In the process of being accepted into the fold, Sully predictably aces the tests (the most important one being akin to taming the bucking bronc) and falls in love with the chief’s daughter.

The second half gets far better however as the climactic war between the humans and the Na’vis unfolds. The central philosophy of the Na’vis, which is that we are all part of the system on our planet and NOT creatures meant to rule it has been laid out earlier. As far back as in Asimov’s Foundation, humans ultimately learn to live as part of Gaia (a Greek name for Earth) so that all their actions enhance HER well-being. The emotional parts in the film came from these references – that the colonel and his army would kill their “own mother”, that you are automatically an enemy if you are sitting on "shit" that other people want (America in Iraq), the colonel swearing to “fight terror with terror” after initiatinganall-out invasion on another race...etc.
The war scene is something else and deserves every bit of the praise being heaped on the film.

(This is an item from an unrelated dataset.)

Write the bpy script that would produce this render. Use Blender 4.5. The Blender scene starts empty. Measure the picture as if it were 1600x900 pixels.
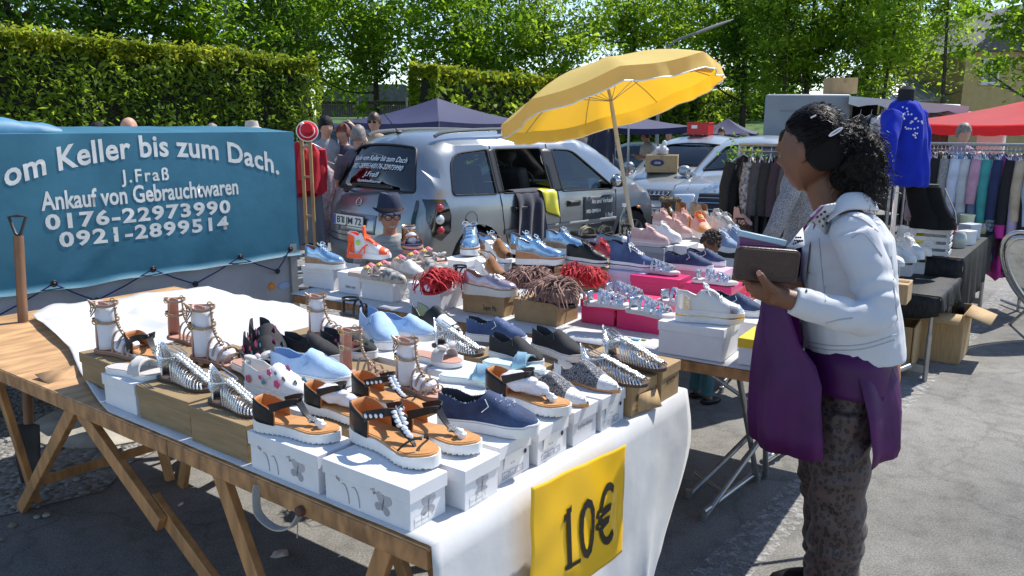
import bpy, bmesh, math, random
from math import sin, cos, pi, radians, atan2, sqrt
from mathutils import Vector as V, Matrix, noise, geometry
random.seed(7)
S = bpy.context.scene
C = S.collection
# ---------------- camera, sky, sun, exposure
FPX, HOR, HC = 1244.0, 195.0, 1.62            # focal length in photo pixels, horizon row, eye height
PITCH = math.atan((450-HOR)/FPX)
cd = bpy.data.cameras.new('camera'); cam = bpy.data.objects.new('camera', cd); C.objects.link(cam)
cd.sensor_width = 36; cd.lens = 36*FPX/1600; cd.clip_end = 3000; cd.clip_start = .05
cam.location = (0, 0, HC); cam.rotation_euler = (pi/2-PITCH, 0, 0); S.camera = cam
SUN_AZ, SUN_EL = radians(51), radians(53)
SUNV = V((sin(SUN_AZ)*cos(SUN_EL), cos(SUN_AZ)*cos(SUN_EL), sin(SUN_EL)))
w = bpy.data.worlds.new('World'); S.world = w; w.use_nodes = True
nt = w.node_tree; sk = nt.nodes.new('ShaderNodeTexSky'); sk.sky_type = 'NISHITA'; sk.sun_disc = False
sk.sun_elevation = SUN_EL; sk.sun_rotation = SUN_AZ; sk.air_density = .9; sk.dust_density = .1; sk.ozone_density = 1.3
bg = nt.nodes['Background']; nt.links.new(sk.outputs[0], bg.inputs[0]); bg.inputs[1].default_value = .145
sl = bpy.data.lights.new('sun', 'SUN'); sl.energy = 4.6; sl.angle = radians(.5); sl.color = (1, .955, .88)
so = bpy.data.objects.new('sun', sl); C.objects.link(so); so.rotation_euler = (-SUNV).to_track_quat('-Z', 'Y').to_euler()
S.view_settings.view_transform = 'Standard'; S.view_settings.look = 'None'
S.view_settings.exposure = .55; S.view_settings.gamma = 1
S.cycles.max_bounces = 8; S.cycles.transparent_max_bounces = 12
S.cycles.use_denoising = True
# ---------------- picture geometry: a photo pixel becomes a point on a known plane
_F = V((0, cos(PITCH), -sin(PITCH))); _U = V((0, sin(PITCH), cos(PITCH))); _R = V((1, 0, 0)); CAM = V((0, 0, HC))
def ray(u, v): return (_R*(u-800)+_F*FPX-_U*(v-450))/FPX
def at(u, v, z=0.0):
 r = ray(u, v); return CAM+r*((z-HC)/r.z)
def atd(u, v, y):
 r = ray(u, v); return CAM+r*(y/r.y)
def atp(u, v, p0, n):
 r = ray(u, v); n = V(n); return CAM+r*((V(p0)-CAM).dot(n)/r.dot(n))
def lerp(a, b, t): return a+(b-a)*t
def interp(tab, t):
 if t <= tab[0][0]: return tab[0][1]
 for (a, x), (b, y) in zip(tab, tab[1:]):
  if t <= b: return x+(y-x)*(t-a)/(b-a) if b > a else y
 return tab[-1][1]
def smooth(tab, t):
 if t <= tab[0][0]: return tab[0][1]
 for (a, x), (b, y) in zip(tab, tab[1:]):
  if t <= b:
   k = (t-a)/(b-a); k = k*k*(3-2*k); return x+(y-x)*k
 return tab[-1][1]
def crom(pts, n):
 P = [V(p) for p in pts]; out = []
 for i in range(len(P)-1):
  p0 = P[max(i-1, 0)]; p1 = P[i]; p2 = P[i+1]; p3 = P[min(i+2, len(P)-1)]
  for k in range(n):
   t = k/n
   out.append(.5*((2*p1)+(p2-p0)*t+(2*p0-5*p1+4*p2-p3)*t*t+(3*p1-p0-3*p2+p3)*t**3))
 out.append(P[-1]); return out
# ---------------- materials
def s2l(c): return tuple((x/12.92 if x <= .04045 else ((x+.055)/1.055)**2.4) for x in c)
def hx(h):
 h = h.lstrip('#'); return s2l(tuple(int(h[i:i+2], 16)/255 for i in (0, 2, 4)))
MATS = {}
def mat(name, col, rough=.6, metal=0, var=0, vscale=8, bump=0, bscale=60, spec=.5, coat=0, trans=0, alpha=1, col2=None, sheen=0, detail=4, stretch=None, emit=0):
 if name in MATS: return MATS[name]
 if isinstance(col, str): col = hx(col)
 if isinstance(col2, str): col2 = hx(col2)
 m = bpy.data.materials.new(name); m.use_nodes = True; MATS[name] = m
 n = m.node_tree.nodes; L = m.node_tree.links; b = n['Principled BSDF']
 b.inputs['Roughness'].default_value = rough; b.inputs['Metallic'].default_value = metal
 b.inputs['Specular IOR Level'].default_value = spec
 if coat: b.inputs['Coat Weight'].default_value = coat; b.inputs['Coat Roughness'].default_value = .06
 if sheen: b.inputs['Sheen Weight'].default_value = sheen
 if trans: b.inputs['Transmission Weight'].default_value = trans
 if alpha < 1: b.inputs['Alpha'].default_value = alpha
 tc = n.new('ShaderNodeTexCoord')
 src = tc.outputs['Object']
 if stretch:
  mp = n.new('ShaderNodeMapping'); mp.inputs['Scale'].default_value = stretch; L.new(src, mp.inputs[0]); src = mp.outputs[0]
 if var or col2:
  no = n.new('ShaderNodeTexNoise'); no.inputs['Scale'].default_value = vscale; no.inputs['Detail'].default_value = detail
  L.new(src, no.inputs['Vector'])
  r = n.new('ShaderNodeValToRGB'); L.new(no.outputs[0], r.inputs[0])
  if col2: c0, c1 = col, col2
  else: c0 = tuple(x*(1-var) for x in col); c1 = tuple(min(1, x*(1+var)) for x in col)
  r.color_ramp.elements[0].position = .33; r.color_ramp.elements[1].position = .67
  r.color_ramp.elements[0].color = (*c0, 1); r.color_ramp.elements[1].color = (*c1, 1)
  L.new(r.outputs[0], b.inputs['Base Color'])
 else: b.inputs['Base Color'].default_value = (*col, 1)
 if bump:
  nb = n.new('ShaderNodeTexNoise'); nb.inputs['Scale'].default_value = bscale; nb.inputs['Detail'].default_value = 5
  L.new(src, nb.inputs['Vector'])
  bp = n.new('ShaderNodeBump'); bp.inputs['Strength'].default_value = bump; bp.inputs['Distance'].default_value = .01
  L.new(nb.outputs[0], bp.inputs['Height']); L.new(bp.outputs[0], b.inputs['Normal'])
 return m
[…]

I was watching the whole thing literally open-mouthed. The lithe blue aliens with their unsophisticated weaponry against the ultra-sophisticated army of humans proves to be a visual treat. And when the underdogs win in the most unexpected ways, you can’t help but cheer them. So, you leave the show feeling that it was money well spent.
Now if only Hollywood’s sympathy for aliens could be reflected in their country’s foreign policy towards the non-white countries…….sigh!